Solitons & Quantum Macroscopic Coherence

Creating a Quantum Coherent State of the Relative Distance between Two Solitons in a Breather

We are exploring a possibility for a creation of a coherent quantum state of the macroscopic degrees of freedom of BEC solitons. In particular, we showed that in a quench from a single soliton to a breather (a bi-soliton), the relative coordinate of the two constituent daughter solitons is emerges cold and coherent, regardless of how hot the center of mass of the mother soliton was[YMHOA17][MMODHY20][ABBMMKetal21][DDO22].

Creation of a breather in realistic conditions is optimized in[GRDMOD18]. The quantum-fluctuation-induced spatial separation of the constituent solitons can be accelerated using repulsive barriers[MMYODH19]. The underlying integrability can be shown to remain intact for a wide range of parameters[DO15]

We participated in an experiment where breathers were experimentally observed and characterized[LJNMMYDOH20]

In the nearest future, we would like to explore connections between quantum dynamics of massive objects and quantum search algorithms[AGHJOA20]
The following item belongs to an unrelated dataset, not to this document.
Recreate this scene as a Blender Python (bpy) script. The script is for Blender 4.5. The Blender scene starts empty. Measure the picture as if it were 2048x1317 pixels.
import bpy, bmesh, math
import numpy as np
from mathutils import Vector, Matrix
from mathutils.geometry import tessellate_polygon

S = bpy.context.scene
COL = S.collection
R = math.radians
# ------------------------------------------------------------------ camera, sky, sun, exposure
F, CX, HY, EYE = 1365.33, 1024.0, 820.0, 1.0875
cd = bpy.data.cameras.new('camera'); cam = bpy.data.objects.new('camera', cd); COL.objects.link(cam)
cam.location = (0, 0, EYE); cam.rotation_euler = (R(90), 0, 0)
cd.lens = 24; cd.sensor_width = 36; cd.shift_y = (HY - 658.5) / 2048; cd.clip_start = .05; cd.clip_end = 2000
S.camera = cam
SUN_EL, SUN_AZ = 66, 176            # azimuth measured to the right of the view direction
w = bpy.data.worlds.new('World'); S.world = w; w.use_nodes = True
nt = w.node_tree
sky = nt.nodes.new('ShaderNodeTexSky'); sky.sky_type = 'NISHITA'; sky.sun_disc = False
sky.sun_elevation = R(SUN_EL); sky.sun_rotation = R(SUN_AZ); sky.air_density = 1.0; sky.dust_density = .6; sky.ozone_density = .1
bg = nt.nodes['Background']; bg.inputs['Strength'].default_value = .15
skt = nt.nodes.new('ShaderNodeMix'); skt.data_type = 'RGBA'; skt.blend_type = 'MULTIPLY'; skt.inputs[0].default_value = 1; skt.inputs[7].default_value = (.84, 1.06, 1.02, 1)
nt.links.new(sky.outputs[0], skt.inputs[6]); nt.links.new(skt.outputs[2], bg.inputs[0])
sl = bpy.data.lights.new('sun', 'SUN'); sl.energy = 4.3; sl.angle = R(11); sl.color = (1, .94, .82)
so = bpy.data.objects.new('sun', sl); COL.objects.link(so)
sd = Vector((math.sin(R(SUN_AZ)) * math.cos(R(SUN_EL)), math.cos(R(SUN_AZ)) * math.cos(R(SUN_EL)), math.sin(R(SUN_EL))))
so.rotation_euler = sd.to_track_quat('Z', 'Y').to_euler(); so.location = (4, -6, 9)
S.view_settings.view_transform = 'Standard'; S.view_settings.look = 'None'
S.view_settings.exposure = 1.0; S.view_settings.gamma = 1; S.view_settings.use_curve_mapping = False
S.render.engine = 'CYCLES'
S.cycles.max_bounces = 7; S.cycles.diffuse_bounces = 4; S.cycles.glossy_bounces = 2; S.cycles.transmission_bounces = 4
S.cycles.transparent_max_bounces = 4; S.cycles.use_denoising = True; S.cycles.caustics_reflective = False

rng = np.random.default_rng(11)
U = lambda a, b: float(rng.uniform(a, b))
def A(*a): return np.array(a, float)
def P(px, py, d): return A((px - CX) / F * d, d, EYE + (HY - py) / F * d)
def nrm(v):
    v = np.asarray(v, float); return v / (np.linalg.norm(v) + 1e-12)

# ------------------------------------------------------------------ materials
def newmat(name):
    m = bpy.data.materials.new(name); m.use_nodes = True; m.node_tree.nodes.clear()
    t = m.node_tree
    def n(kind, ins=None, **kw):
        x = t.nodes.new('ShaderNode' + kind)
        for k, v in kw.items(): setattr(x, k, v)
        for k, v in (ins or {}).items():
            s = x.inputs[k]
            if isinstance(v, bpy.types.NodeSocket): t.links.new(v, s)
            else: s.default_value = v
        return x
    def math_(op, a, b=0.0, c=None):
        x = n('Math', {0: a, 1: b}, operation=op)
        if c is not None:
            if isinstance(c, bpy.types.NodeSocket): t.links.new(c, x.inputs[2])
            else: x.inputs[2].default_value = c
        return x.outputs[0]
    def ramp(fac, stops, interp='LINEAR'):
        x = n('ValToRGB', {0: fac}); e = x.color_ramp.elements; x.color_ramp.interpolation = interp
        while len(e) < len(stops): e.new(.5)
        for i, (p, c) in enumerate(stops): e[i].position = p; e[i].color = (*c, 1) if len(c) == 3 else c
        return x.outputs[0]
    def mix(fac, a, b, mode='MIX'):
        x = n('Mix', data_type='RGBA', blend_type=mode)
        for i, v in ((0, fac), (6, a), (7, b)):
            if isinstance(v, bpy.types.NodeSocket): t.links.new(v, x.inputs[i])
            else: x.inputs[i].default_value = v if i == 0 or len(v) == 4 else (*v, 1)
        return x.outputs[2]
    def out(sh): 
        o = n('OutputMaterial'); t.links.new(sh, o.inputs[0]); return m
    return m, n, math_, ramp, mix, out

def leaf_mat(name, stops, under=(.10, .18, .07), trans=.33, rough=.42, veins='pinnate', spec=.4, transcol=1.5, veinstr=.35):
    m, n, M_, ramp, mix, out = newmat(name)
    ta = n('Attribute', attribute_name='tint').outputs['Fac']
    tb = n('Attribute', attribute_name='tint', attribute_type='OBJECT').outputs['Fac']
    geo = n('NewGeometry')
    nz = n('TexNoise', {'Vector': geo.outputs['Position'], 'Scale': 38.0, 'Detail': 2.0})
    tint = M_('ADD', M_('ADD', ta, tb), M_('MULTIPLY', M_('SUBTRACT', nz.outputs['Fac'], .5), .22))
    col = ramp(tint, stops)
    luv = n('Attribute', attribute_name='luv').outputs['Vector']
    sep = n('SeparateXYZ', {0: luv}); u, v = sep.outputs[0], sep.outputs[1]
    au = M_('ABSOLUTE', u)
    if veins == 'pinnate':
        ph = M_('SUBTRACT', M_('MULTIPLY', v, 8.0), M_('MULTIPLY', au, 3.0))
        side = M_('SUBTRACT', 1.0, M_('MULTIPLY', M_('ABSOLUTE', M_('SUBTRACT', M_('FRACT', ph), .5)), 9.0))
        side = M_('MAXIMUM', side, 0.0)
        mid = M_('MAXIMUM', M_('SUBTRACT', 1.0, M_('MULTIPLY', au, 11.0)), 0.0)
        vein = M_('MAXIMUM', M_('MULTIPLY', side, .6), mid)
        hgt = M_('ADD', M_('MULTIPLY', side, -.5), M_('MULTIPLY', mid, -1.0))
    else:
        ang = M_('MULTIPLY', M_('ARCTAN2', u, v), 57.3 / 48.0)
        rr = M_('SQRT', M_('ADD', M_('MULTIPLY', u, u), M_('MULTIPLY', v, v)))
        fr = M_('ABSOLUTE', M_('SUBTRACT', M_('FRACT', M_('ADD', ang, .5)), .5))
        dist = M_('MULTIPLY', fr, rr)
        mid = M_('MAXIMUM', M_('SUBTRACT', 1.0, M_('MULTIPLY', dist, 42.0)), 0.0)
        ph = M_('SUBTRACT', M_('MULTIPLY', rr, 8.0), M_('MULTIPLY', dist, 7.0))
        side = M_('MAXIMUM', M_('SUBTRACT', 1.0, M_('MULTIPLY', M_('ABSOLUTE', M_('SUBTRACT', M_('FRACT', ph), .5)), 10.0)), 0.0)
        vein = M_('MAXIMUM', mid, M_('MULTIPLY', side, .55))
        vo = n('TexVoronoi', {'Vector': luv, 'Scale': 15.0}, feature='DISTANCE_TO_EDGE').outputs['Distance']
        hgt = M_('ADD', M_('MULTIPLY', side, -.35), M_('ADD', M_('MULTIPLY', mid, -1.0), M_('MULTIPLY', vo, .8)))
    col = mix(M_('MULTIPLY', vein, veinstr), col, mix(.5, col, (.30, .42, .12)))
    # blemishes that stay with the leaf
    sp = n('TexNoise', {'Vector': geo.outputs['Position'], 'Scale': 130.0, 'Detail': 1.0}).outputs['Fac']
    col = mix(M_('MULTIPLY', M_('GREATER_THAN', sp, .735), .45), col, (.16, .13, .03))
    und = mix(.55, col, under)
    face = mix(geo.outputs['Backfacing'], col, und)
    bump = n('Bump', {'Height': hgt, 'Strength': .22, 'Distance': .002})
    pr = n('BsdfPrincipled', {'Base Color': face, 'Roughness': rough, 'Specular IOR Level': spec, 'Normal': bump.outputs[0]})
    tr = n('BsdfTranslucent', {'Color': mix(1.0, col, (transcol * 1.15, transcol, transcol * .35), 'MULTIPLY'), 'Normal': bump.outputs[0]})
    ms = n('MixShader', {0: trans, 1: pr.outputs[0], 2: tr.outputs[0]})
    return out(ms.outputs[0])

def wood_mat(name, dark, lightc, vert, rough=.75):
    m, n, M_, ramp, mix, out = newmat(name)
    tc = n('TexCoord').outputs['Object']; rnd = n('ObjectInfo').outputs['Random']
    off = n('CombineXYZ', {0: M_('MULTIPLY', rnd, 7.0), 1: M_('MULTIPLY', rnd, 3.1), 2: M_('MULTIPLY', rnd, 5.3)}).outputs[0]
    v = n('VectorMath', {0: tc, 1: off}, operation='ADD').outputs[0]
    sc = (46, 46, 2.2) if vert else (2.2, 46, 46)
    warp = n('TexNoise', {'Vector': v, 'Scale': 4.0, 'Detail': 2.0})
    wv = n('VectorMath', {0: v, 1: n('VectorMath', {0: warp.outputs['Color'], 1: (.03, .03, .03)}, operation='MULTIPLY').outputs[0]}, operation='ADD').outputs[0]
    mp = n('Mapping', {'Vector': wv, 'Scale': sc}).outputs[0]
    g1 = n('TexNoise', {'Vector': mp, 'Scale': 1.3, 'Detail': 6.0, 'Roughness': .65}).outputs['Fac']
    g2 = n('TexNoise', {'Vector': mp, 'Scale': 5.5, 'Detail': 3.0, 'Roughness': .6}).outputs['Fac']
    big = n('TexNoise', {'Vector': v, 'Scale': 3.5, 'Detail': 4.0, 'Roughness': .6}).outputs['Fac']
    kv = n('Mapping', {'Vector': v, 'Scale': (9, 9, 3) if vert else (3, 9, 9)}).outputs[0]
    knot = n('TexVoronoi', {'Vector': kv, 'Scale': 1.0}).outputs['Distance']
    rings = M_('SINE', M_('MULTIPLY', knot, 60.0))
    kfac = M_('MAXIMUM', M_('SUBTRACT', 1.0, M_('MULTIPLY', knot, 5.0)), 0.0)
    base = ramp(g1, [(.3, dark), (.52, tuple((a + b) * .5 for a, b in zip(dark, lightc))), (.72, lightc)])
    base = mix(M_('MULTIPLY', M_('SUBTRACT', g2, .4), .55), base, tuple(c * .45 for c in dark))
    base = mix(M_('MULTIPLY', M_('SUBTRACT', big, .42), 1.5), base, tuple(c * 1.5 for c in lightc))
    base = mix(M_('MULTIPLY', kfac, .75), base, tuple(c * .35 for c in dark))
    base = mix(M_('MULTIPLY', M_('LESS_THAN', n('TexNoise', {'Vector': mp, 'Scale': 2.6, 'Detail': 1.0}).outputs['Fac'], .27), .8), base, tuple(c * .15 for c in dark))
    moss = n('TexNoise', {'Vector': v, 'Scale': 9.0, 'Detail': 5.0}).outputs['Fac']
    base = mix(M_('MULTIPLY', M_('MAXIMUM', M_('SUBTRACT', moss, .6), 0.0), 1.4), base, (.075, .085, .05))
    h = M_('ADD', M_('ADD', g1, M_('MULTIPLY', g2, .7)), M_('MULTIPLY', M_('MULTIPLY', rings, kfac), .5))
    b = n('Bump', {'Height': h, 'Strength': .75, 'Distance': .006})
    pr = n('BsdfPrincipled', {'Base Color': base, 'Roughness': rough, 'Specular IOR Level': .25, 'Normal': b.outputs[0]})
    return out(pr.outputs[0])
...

Interferometry with the Center-of-Mass of a Quantum Solitons

We are investigating the ways of protecting the center of mass state of single solitons: in particular, adding a lattice enforces an energy gap between the solitonic ground state and its excitations[NGMMOA18]. We demonstrate numerically that for the same interferometer geometry, the absolute lower bound for a detectable angular velocity decreases N-fold when the individual atoms are lumped into a single soliton[NGDPOAM19]. Recently, we showed numerically, via exact diagonalization for a six-atom soliton, that the center-of-mass coherence appears to be robust against decoherence to "ionization": even when the soliton kinetic energy exceeds the total ionization threshold, quantum-macroscopic interferometric fringes survive intact[NDDAMO22]. This observation renders the center-of-mass interferometry with solitons more flexible than expected [C. Weiss and Y. Castin, Phys. Rev. Lett. 102, 010403 (2009)].